As reported in a story in The McGill Tribune, the play features an intriguing "what if?" premise:

"What if Anne Frank had survived? What would her life and struggles consist of after enduring the most well known genocide of the past century, possibly of all history? This is the alternate universe that writer Alix Sobler portrays in The Secret Annex, directed by Marcia Kash. With a cast of only five, Sarah Farb stars as the surviving heroine. A veteran to the role of Anne Frank, Farb played the protagonist at the Stratford festival last season and now reprises her role effortlessly in Montreal. Anne Frank, a young German Jew, was hidden in an attic for three years during the Nazi control of Amsterdam. In Sobler’s world, however, Anne survived through Nazi rule and is now living in New York City at the age of 25. As an aspiring writer, she struggles to have her diary published to show the world her collection of memories from her confinement."

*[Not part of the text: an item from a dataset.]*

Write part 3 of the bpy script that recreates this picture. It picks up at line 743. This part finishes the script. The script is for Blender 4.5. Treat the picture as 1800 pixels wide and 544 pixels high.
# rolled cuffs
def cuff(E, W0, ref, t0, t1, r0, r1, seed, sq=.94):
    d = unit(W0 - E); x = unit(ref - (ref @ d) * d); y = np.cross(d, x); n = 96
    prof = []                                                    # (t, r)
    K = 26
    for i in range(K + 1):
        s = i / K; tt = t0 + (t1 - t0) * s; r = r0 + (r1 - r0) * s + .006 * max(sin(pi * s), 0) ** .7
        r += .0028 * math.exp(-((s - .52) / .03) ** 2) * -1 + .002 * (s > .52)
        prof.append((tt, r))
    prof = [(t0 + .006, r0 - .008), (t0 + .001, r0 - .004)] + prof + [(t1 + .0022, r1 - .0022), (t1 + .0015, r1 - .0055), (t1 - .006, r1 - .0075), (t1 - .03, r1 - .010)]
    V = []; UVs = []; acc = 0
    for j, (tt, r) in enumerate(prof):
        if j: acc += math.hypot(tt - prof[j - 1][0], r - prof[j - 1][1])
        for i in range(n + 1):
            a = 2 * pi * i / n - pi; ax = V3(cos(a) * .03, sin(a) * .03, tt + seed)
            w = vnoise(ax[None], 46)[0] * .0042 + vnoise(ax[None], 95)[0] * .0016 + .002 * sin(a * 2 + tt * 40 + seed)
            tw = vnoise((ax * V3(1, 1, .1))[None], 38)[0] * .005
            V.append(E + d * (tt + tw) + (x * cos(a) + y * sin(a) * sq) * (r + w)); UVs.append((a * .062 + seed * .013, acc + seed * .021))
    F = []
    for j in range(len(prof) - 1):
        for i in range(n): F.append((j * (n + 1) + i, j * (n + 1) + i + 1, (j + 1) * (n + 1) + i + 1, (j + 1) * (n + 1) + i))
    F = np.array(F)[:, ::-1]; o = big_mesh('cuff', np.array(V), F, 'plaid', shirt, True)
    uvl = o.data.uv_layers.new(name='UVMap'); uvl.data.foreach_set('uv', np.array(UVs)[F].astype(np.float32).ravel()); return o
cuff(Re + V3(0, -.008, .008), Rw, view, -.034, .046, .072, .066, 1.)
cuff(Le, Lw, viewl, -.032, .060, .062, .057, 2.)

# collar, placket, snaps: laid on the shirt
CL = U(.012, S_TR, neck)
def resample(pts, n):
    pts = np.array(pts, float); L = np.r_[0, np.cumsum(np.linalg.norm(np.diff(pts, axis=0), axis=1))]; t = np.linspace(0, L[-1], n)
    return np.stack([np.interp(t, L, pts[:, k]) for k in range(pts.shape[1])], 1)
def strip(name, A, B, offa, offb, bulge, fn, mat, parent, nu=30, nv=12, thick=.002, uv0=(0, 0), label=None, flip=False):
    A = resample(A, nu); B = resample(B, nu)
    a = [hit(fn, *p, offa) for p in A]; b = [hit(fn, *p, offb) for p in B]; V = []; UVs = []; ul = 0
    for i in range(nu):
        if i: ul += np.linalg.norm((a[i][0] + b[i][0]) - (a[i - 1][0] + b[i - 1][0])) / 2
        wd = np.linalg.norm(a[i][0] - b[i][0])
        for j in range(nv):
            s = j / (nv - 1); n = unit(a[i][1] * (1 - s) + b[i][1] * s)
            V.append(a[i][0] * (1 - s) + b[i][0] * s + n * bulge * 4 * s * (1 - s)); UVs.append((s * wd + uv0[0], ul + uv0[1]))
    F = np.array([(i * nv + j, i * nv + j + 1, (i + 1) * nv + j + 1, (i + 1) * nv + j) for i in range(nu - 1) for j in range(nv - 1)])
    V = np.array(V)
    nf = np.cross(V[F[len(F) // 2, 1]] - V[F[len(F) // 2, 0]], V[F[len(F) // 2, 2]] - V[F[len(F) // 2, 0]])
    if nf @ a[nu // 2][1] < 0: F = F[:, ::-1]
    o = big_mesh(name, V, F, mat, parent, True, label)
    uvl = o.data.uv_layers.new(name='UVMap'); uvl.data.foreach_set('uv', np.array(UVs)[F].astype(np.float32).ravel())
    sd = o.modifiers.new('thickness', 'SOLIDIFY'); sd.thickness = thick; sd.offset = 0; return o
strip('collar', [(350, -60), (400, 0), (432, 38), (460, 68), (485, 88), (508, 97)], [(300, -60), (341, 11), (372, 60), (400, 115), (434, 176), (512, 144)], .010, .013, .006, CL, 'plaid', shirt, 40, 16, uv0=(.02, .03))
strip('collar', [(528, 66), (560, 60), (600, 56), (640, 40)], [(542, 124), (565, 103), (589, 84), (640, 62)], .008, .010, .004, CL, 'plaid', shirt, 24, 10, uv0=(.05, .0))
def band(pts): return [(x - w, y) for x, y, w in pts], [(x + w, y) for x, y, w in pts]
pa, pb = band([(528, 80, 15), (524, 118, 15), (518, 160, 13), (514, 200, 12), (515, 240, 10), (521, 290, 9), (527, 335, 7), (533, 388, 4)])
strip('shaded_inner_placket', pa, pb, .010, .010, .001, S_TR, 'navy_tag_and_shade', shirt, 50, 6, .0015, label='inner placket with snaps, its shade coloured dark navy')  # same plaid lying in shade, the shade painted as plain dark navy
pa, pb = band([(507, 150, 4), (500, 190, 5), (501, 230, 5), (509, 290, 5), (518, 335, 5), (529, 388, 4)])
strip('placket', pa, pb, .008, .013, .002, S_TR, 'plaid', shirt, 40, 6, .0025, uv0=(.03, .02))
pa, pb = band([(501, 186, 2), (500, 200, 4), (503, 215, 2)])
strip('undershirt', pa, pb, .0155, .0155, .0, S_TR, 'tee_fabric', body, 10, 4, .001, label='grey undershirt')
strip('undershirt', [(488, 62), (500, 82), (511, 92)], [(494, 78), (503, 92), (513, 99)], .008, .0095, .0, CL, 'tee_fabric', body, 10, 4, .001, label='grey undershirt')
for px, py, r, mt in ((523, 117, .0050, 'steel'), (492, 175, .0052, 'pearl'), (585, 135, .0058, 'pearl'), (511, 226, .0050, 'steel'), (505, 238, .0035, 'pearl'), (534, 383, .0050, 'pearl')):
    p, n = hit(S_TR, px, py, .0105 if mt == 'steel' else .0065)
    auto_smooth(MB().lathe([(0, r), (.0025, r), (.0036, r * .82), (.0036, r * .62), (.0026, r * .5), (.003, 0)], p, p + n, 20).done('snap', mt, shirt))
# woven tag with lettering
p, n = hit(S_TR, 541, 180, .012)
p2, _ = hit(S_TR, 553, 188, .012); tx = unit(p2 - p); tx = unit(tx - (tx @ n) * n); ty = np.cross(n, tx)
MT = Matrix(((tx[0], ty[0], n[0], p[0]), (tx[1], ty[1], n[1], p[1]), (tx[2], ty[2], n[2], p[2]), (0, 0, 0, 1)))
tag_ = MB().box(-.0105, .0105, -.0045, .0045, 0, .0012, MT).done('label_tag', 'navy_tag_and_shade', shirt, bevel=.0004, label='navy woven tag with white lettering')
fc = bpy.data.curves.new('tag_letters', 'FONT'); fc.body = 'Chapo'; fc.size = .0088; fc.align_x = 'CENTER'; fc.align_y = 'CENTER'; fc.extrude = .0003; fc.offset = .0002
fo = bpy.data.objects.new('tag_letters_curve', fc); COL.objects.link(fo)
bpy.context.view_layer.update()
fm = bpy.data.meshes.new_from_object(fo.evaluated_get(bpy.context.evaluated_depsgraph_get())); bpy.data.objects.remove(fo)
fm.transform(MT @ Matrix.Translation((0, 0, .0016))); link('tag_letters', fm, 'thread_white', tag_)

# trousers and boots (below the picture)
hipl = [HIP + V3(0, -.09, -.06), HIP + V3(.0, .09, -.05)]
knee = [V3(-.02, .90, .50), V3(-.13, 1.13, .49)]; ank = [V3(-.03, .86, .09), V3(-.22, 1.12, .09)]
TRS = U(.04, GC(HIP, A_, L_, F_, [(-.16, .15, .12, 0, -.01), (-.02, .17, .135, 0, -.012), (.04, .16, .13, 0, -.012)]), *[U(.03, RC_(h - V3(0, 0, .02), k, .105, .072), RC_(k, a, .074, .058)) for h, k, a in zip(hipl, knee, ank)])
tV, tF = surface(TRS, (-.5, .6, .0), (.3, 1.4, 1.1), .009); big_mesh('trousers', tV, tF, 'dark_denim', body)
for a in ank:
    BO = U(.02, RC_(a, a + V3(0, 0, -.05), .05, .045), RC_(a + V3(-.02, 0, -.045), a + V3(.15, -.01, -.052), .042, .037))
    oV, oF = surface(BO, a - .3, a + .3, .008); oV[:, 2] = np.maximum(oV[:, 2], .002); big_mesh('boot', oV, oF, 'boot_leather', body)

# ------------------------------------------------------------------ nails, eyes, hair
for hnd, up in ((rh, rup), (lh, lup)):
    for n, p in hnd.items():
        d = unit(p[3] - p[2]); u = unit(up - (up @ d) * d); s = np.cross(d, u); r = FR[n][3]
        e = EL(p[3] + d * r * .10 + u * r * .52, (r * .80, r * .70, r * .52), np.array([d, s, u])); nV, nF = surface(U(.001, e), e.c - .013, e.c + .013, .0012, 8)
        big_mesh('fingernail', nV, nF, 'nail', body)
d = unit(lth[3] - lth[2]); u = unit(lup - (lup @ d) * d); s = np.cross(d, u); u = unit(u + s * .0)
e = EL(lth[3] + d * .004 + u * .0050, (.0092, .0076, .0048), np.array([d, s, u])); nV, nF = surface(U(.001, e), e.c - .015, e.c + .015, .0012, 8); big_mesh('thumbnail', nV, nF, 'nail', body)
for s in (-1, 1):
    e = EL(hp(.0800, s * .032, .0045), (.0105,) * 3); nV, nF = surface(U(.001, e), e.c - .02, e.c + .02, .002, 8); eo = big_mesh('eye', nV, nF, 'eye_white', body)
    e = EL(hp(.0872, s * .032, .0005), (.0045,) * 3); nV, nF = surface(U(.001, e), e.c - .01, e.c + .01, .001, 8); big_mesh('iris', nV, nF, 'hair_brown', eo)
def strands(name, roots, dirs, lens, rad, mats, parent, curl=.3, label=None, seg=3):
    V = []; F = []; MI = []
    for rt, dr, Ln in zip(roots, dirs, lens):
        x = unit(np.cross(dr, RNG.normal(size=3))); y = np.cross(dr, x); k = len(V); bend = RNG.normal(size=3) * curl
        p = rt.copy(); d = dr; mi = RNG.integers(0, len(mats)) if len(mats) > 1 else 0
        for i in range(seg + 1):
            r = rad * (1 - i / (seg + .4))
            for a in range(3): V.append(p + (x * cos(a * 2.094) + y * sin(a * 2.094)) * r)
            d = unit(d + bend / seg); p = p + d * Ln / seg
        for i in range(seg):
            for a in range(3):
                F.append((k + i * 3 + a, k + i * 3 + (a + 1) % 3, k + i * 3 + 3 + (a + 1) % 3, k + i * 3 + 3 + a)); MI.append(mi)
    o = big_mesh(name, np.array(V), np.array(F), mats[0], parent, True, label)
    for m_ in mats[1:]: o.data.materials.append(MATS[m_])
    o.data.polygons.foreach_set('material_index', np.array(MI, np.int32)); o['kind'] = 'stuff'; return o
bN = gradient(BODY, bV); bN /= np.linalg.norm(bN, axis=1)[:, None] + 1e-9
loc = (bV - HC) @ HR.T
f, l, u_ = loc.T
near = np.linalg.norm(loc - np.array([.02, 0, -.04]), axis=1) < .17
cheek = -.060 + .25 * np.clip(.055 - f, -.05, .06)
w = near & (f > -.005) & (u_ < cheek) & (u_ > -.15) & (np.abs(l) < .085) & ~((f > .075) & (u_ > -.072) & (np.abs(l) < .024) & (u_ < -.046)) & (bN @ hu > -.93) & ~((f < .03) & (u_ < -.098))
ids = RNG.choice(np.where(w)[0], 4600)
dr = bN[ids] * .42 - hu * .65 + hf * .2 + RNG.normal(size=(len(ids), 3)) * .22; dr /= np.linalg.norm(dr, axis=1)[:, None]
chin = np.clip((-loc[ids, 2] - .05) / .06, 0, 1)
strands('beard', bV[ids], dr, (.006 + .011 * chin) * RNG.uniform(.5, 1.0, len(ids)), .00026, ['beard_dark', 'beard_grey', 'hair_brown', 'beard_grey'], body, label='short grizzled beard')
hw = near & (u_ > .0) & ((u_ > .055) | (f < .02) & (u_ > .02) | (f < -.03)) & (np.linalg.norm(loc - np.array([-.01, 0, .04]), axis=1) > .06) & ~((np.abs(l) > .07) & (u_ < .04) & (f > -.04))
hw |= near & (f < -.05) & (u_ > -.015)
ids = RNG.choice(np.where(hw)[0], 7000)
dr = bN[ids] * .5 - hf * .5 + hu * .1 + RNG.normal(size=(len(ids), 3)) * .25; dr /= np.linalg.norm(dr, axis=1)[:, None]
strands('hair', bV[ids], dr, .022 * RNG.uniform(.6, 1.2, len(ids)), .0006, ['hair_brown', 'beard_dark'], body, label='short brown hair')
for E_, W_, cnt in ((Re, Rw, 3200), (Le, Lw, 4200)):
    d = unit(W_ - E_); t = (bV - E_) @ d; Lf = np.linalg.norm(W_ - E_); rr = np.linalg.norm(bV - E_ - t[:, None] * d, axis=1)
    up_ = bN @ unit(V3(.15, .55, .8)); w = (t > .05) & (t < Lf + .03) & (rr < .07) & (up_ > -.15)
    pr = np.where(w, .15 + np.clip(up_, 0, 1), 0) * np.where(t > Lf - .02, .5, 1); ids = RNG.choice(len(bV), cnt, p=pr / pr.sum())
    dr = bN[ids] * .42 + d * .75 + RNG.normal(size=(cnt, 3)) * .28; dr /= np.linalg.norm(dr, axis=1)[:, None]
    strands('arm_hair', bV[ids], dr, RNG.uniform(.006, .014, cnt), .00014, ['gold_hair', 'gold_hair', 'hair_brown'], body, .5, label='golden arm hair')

The article concludes by noting;

"The play succeeds in asking the uncomfortable and disturbing question: Do people love the story of Anne Frank because she represents a martyred heroine of tragedy? Would Anne’s beloved story be as loved if she had survived, or would it never make it past the publisher’s office? It’s lovely to pretend that her story had a happy ending, but it didn’t. The reality of the holocaust pervades even the alternate universe of the play. Anne never lived to see her 16th birthday; an infinite amount of possibilities halted the day she entered the Amsterdam attic. Anne’s diary serves as a stark reminder of the lives that were lost during the Holocaust, and the dreams that could not be followed because of it."

The premise is not new.  Philip Roth explored it in his novel, The Ghost Writer (1979).

But it is worthy highlighting the fact that the premise is an instance an "extended play" counterfactual -- a "what if?" scenario, in which a historical figure whose life was cut short in reality gets to live out his or her life as it would have unfolded without a premature death.  There are countless people who have been profiled in this fashion: Vladimir Lenin, JFK, Martin Luther King, among others.  The traditional conclusion for the admirers of such figures is that their premature demise preempted subsequent accomplishments, thereby burnishing their tragic/heroic qualities .  At the same time, more sanguine observers often contend that an early death may have actually spared these figures subsequent failures, which would have compromised their reputations had they actually lived.

As is so often the case, wondering "what if" in this fashion reflects our own subjective wishes and fears about how history might have been different.

Comments

Unknown said…
Paul Di Filippo wrote a short story along similiar lines. Titled "Anne". It follows Anne and her sister after they had been sent to the US by her father in 1938. Can be found in his short story collection, Lost Pages.
iolanthe said…
The Kennedy brothers are probably an excellent lesson in why avoiding premature death my not be the best thing for one's historical legacy. JFK and RFK's legacies are largely intact while Teddy limped from one disgrace to another. If he'd died before Chippaquidick we'd probably all be speculating about how the third Kennedy brother could have delivered on the promise shown by his martyred brothers.